Banana Pi BPI-R2 Pro Is a Rockchip RK3588 System-on-Module Targeting Edge AI, Vision, Video Work
Offering eight processor cores, a capable GPU, 8k60 video support, SATA, PCIe, and USB 3.1 connectivity, this module packs in the features.
Shenzhen SinoVoIP has unveiled its latest Banana Pi design, a system-on-module (SOM) based around the Rockchip RK3588 system-on-chip and boasting 8GB of RAM plus up to 128GB of eMMC flash storage.
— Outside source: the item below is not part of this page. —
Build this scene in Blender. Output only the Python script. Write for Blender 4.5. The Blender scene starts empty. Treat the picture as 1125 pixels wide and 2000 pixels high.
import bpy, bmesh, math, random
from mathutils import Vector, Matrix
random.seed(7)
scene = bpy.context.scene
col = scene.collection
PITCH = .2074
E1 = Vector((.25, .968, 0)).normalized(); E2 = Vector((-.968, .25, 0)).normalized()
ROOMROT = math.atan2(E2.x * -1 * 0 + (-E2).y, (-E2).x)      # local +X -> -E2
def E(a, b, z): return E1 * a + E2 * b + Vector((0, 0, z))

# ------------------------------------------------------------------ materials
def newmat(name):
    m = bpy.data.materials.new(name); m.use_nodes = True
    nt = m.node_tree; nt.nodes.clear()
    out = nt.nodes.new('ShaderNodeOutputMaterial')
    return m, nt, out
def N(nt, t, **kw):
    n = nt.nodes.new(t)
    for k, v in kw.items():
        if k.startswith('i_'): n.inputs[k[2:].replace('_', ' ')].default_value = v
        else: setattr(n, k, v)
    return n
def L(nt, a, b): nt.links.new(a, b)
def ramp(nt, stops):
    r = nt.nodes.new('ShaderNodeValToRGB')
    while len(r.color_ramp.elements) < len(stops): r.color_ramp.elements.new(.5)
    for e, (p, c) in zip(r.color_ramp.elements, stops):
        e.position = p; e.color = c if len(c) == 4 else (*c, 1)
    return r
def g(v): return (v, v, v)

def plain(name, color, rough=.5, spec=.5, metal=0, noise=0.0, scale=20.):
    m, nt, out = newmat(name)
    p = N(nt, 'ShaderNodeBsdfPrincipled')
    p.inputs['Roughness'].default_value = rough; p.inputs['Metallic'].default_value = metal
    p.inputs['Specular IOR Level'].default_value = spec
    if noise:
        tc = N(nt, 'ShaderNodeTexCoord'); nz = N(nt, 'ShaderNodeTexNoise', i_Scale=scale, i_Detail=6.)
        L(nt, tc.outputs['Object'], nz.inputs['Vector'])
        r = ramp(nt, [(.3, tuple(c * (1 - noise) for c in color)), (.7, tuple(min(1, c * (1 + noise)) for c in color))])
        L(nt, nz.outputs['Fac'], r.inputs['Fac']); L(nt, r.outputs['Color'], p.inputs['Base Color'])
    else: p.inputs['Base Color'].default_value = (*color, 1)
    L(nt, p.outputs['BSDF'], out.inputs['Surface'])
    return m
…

The Banana Pi BPI-R2 Pro, as the module has been named, uses a Rockchip RK3588 system-on-chip with four high-performance Arm Cortex-A76 and four lower-power Cortex-A55 CPU cores, an Arm Mali-G610 MP4 GPU, and a neural processing unit coprocessor. The latter, its creator claims, offers 6 TOPS of compute performance at INT8 precision and offers support for common tools including TensorFlow, ONNX, Caffe, and Keras.
SinoVoIP has confirmed a range of models, varying in their memory and storage capacities: Models with 2GB, 4GB, and 8GB of LPDDR4 RAM will offer a choice of 32GB, 64GB, or 128GB eMMC storage, with the current production run concentrating on 8GB RAM variants with 32GB of storage.
The SODIMM-style module connects to a carrier board via an edge connector, which breaks out a wide range of peripherals: Dual gigabit Ethernet, USB 3.1, dual SATA 3.0, PCI Express Gen 3, three HDMI outputs with 8k resolution support, and more, with the full feature set yet to be confirmed.
"[We have] just [the] hardware sample ready," SinoVoIP's Judy Huang confirms of the device's status, "we do BSP [Board Support Package] development now." That BSP, the company has promised, will include support for Android 12 and unspecified Linux distributions.
Interested parties can find out more on the Banana Pi forum, and apply via email for a hardware sample. The company has not yet announced pricing or general availability.